Maybe in investing in a metal detector and making your own print is your only option if no prints are avail......just a thought.........that is.....if its a possibility that if that will work at your location/and structure.

Reply to
avid_hiker

hahahaha, good luck with that. why do you want to know where the pipes are?

Reply to
Bob

It would be a very slim chance that they'd have a copy of plans anyway. If you can find the original builder or architect you may have a slim chance. I don't know of any towns that save plans for any length of time. Even if you find the plans pipe locations may have changed when installed anyway. Plumbers are more interested in getting from A to B and don't care a few inches either way along the route, nor does the building inspector.

Try a metal detector.

Reply to
Ed Pawlowski

The wife wants another bathroom. Since the current setup has the pipes inside the slab I need to know where exactly. The two options I have are chopping up my floor with a concrete saw or finding the pipe outside. In my garage I have 2 inch pipe for the washer to drain out. This pipe is not in the concrete, however, it is buried in hard pan and I suspect it goes under the concrete patio at some point on its way to the 4 inch pipe. Ideally I would build a second bathroom in the area of the garage and use the 2 inch pipe for the sink, I just need to find where the 4 inch pipe is to connect the toilet. Being the lazy person I am I do not want to dig into 40 feet of hardpan and under another 15 feet of concrete patio until I have a damn good idea of where the 4 inch pipe is.

Reply to
Need Blueprints

Many years ago I worked in an old university building that had pipe-in-slab construction. Some major renovations were planned. The contractor wanted to x-ray the floors to find pipes. The Dean thought that was too expensive, told the contractor to use the original plans and blueprints (which were on file). Contractor said "If you say so, Dean", and started drilling. Immediately hit a pipe that wasn't supposed to be there.

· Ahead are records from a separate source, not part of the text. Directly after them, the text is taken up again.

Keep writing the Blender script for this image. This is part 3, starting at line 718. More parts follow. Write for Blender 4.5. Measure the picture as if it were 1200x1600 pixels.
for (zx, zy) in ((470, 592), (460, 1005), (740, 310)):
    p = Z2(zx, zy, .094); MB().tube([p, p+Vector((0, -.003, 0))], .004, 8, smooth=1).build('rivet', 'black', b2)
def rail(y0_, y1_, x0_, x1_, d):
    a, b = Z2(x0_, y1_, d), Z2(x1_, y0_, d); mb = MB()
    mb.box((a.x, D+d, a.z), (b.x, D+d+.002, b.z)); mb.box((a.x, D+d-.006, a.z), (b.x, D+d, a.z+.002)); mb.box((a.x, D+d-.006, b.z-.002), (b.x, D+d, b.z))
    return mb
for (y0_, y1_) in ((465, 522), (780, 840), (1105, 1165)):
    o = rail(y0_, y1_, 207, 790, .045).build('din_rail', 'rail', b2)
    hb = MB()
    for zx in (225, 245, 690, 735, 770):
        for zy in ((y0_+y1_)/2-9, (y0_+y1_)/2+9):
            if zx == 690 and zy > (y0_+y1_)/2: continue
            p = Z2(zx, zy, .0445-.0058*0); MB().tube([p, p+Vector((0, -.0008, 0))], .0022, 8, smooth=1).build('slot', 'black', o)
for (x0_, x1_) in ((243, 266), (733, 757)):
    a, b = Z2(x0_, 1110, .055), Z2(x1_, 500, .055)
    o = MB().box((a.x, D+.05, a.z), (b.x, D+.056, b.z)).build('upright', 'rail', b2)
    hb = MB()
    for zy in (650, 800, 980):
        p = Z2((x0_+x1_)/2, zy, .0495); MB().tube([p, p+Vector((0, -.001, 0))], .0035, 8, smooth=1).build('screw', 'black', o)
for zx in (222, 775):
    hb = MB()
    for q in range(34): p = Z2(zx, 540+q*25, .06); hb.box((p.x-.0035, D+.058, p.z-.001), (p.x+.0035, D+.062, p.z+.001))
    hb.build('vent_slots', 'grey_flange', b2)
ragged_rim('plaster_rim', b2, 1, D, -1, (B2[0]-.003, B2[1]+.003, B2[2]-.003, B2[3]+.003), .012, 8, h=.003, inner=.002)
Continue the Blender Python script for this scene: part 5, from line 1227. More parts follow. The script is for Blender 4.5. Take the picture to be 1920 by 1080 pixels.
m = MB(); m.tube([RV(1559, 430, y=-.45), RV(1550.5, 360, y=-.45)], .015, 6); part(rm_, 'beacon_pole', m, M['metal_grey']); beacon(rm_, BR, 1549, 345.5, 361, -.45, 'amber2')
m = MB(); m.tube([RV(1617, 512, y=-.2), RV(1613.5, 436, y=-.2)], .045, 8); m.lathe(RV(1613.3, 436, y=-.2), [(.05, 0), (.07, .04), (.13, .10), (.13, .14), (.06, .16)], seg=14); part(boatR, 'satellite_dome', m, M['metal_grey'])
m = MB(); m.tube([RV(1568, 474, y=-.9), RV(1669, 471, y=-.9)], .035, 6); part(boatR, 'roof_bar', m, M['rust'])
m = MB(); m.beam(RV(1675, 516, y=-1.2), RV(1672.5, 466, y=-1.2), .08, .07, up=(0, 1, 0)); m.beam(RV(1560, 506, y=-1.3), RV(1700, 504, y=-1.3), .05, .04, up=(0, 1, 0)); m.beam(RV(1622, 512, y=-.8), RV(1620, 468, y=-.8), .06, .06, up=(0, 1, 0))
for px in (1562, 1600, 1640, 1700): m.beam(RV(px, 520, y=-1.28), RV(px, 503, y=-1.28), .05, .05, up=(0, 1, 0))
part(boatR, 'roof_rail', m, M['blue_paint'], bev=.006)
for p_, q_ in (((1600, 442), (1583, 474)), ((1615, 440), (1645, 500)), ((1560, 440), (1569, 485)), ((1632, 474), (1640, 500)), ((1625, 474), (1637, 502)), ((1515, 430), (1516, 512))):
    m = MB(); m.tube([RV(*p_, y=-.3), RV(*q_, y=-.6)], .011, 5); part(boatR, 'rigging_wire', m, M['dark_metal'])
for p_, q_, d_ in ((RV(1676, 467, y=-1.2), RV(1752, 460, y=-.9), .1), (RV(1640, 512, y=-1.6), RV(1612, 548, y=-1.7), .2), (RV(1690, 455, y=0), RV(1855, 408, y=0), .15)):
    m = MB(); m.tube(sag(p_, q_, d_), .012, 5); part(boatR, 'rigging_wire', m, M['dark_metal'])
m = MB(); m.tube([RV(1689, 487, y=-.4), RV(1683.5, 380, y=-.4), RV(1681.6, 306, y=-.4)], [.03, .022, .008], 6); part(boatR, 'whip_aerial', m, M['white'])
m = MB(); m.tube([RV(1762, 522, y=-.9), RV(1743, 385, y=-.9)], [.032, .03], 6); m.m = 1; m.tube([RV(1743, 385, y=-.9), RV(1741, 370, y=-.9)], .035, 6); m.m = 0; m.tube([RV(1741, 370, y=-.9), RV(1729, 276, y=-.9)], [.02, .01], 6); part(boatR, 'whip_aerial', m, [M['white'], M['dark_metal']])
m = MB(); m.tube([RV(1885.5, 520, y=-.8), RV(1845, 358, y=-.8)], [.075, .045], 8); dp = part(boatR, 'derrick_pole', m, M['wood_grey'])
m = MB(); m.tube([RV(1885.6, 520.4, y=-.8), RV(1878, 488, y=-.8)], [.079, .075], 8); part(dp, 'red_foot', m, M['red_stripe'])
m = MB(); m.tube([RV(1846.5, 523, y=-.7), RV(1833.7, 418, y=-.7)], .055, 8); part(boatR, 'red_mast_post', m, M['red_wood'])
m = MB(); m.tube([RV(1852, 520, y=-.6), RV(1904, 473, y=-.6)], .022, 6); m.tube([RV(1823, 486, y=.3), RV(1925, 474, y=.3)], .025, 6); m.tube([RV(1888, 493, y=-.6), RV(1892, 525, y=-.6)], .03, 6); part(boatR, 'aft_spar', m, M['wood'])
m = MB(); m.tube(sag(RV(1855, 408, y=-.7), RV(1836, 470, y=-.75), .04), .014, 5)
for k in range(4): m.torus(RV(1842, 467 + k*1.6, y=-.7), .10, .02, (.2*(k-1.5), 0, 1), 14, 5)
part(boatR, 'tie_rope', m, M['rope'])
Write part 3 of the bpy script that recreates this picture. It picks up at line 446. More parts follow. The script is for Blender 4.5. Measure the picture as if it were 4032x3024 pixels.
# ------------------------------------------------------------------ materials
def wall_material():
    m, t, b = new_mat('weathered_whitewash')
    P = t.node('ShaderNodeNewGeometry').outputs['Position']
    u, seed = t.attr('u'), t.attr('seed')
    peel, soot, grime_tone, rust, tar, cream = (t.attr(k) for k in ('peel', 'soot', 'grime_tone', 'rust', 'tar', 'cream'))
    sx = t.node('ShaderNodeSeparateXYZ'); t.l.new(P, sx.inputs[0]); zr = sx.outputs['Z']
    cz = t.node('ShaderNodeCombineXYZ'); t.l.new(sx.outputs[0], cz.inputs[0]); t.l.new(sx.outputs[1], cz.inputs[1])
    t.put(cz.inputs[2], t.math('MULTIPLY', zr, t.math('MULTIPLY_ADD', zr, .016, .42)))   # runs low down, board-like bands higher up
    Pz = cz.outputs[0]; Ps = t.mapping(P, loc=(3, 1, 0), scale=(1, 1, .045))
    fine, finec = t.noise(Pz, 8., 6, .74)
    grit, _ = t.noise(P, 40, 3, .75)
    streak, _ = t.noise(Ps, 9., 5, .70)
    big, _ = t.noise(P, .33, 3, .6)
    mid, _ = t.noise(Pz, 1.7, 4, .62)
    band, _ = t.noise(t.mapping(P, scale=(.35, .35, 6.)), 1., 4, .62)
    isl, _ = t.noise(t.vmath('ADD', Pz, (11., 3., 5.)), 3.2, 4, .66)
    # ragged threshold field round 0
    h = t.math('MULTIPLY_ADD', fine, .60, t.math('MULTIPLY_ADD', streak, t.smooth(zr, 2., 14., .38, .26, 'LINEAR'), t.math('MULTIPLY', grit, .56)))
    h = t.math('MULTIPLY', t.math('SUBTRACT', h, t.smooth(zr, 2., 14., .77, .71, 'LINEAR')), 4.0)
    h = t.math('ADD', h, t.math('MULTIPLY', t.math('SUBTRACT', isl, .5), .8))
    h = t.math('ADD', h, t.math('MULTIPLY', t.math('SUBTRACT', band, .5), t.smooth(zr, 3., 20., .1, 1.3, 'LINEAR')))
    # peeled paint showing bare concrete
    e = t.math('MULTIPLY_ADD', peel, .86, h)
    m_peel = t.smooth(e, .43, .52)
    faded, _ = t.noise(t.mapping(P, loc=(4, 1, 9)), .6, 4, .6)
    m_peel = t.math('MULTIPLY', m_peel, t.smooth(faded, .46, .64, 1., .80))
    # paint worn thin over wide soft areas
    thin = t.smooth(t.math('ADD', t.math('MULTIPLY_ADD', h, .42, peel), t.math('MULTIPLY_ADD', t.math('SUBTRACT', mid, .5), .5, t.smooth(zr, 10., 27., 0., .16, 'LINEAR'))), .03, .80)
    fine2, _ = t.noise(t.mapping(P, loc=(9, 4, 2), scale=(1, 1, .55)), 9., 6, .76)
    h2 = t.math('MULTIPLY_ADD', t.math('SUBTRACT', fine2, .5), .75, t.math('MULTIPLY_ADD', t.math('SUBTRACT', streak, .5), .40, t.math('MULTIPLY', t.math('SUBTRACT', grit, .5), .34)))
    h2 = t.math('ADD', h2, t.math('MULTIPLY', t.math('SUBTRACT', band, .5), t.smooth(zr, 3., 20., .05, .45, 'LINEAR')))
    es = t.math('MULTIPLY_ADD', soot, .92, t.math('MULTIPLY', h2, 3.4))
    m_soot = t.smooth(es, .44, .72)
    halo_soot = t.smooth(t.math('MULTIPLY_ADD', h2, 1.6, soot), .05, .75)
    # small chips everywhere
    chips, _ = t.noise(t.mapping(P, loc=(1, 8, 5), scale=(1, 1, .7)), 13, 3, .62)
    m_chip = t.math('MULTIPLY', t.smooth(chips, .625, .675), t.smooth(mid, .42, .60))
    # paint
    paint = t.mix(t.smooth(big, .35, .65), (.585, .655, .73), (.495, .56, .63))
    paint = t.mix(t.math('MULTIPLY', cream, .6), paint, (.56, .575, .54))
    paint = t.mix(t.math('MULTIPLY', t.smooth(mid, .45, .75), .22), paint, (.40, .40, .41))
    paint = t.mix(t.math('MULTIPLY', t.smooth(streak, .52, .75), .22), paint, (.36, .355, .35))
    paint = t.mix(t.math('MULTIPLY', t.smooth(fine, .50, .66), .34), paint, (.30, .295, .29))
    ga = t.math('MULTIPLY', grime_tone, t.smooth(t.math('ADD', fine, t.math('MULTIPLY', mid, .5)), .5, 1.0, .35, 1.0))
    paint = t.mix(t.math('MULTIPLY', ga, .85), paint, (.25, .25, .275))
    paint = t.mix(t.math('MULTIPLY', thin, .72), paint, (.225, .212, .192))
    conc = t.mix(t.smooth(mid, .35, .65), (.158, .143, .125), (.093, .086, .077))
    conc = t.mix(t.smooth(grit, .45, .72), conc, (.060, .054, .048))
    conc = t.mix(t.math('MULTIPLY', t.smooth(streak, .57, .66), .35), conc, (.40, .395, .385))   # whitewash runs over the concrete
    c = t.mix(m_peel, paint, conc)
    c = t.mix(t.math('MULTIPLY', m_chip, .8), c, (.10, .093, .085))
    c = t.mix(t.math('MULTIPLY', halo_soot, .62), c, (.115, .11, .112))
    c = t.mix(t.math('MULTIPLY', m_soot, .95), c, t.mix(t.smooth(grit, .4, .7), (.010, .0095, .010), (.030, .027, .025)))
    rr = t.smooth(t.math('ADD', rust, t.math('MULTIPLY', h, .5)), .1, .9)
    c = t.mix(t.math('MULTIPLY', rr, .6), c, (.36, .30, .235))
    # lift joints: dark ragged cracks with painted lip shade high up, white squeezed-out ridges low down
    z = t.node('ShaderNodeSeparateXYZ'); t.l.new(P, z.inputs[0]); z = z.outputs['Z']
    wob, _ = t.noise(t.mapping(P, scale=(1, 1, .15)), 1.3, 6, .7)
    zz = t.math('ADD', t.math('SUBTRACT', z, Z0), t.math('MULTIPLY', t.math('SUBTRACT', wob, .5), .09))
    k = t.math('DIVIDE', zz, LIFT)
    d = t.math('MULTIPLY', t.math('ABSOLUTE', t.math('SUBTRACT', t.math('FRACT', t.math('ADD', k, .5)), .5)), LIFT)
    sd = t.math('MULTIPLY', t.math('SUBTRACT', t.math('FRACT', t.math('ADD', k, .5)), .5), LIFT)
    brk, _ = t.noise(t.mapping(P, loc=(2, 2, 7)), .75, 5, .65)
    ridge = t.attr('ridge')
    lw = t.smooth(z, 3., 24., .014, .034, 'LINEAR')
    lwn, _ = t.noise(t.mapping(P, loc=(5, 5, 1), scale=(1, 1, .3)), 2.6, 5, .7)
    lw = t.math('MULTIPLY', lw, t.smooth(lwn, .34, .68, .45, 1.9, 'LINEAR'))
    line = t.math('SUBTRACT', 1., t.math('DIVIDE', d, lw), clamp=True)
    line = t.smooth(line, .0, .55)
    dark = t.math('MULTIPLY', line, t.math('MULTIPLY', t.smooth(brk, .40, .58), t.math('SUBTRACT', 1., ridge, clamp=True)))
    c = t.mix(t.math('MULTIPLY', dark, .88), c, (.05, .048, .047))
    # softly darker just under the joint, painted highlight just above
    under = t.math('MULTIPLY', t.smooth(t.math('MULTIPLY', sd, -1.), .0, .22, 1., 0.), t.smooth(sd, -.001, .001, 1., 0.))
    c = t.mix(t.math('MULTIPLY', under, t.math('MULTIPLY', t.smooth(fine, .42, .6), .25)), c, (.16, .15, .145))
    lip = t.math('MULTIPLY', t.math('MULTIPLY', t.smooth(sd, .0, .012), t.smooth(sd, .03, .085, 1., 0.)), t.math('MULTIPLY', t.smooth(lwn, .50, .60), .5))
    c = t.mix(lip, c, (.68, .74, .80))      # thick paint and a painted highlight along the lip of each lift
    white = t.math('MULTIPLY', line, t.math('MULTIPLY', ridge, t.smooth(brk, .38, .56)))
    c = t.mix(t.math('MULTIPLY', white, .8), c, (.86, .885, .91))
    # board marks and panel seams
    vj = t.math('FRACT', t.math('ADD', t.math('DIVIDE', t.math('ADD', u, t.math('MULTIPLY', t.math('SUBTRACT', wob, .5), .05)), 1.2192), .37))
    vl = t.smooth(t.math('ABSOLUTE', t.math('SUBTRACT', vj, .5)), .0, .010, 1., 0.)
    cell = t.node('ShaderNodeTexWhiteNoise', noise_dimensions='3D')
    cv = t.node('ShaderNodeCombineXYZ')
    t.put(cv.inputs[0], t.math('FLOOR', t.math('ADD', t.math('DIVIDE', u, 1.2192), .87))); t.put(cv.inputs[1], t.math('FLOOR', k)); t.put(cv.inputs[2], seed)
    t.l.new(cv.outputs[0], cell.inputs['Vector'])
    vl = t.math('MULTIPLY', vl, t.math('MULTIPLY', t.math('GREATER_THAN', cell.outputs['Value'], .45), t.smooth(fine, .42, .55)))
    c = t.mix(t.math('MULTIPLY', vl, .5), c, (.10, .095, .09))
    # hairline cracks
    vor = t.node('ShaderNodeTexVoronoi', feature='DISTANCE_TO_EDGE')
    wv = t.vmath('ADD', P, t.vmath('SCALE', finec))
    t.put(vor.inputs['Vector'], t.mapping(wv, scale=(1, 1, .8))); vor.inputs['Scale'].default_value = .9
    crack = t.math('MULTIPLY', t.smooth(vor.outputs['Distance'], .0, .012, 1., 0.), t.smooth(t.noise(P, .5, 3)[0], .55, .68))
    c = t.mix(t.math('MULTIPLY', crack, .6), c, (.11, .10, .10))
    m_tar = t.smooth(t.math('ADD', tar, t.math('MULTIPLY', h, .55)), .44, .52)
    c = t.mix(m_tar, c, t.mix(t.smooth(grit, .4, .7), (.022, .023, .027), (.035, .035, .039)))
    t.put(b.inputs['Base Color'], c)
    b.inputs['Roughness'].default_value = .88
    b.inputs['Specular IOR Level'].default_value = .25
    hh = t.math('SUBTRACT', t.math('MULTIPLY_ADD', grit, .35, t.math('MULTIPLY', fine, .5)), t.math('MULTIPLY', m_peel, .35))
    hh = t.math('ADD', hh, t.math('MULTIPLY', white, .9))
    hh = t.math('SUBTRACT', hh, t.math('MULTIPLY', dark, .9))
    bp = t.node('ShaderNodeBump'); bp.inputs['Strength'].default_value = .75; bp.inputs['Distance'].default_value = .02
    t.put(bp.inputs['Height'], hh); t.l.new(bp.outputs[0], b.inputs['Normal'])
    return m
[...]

X-ray company was on site the next day.

Reply to
Bill

Ahh -- knowing the real goal makes things easier.

Plumbers can put radio- or noise-based things down the pipes, then use a detector to find them from above the ground.

Don't waste your time with the blueprints. There are two major problems, and many more minor ones that way:

  • Most blueprints don't show the _path_ of the pipes, only the start and end points. It's up to the workman to figure out the path. Electrical plans show only a dotted-line arc from the switch to the fixture. Plumbing can be even more free-wheeling, since it might show only where the final fixture goes, leaving it up to the plumber to get the pipe there from anywhere he likes.
  • Even if the blueprints specify the path, which they might on a large, complicated building, the workman _always_ runs into a problem requiring him to deviate from the plan. A well-heeled customer will pay for "as-built" plans, but those customers are mostly governments and corporations.
Reply to
SteveBell

I was watching TOH and they had a ball on a string that they can flush down the toilet and it had a transmitter in it. They can follow it with some contraption and find where the pipe goes. Then they just reel it back in when done.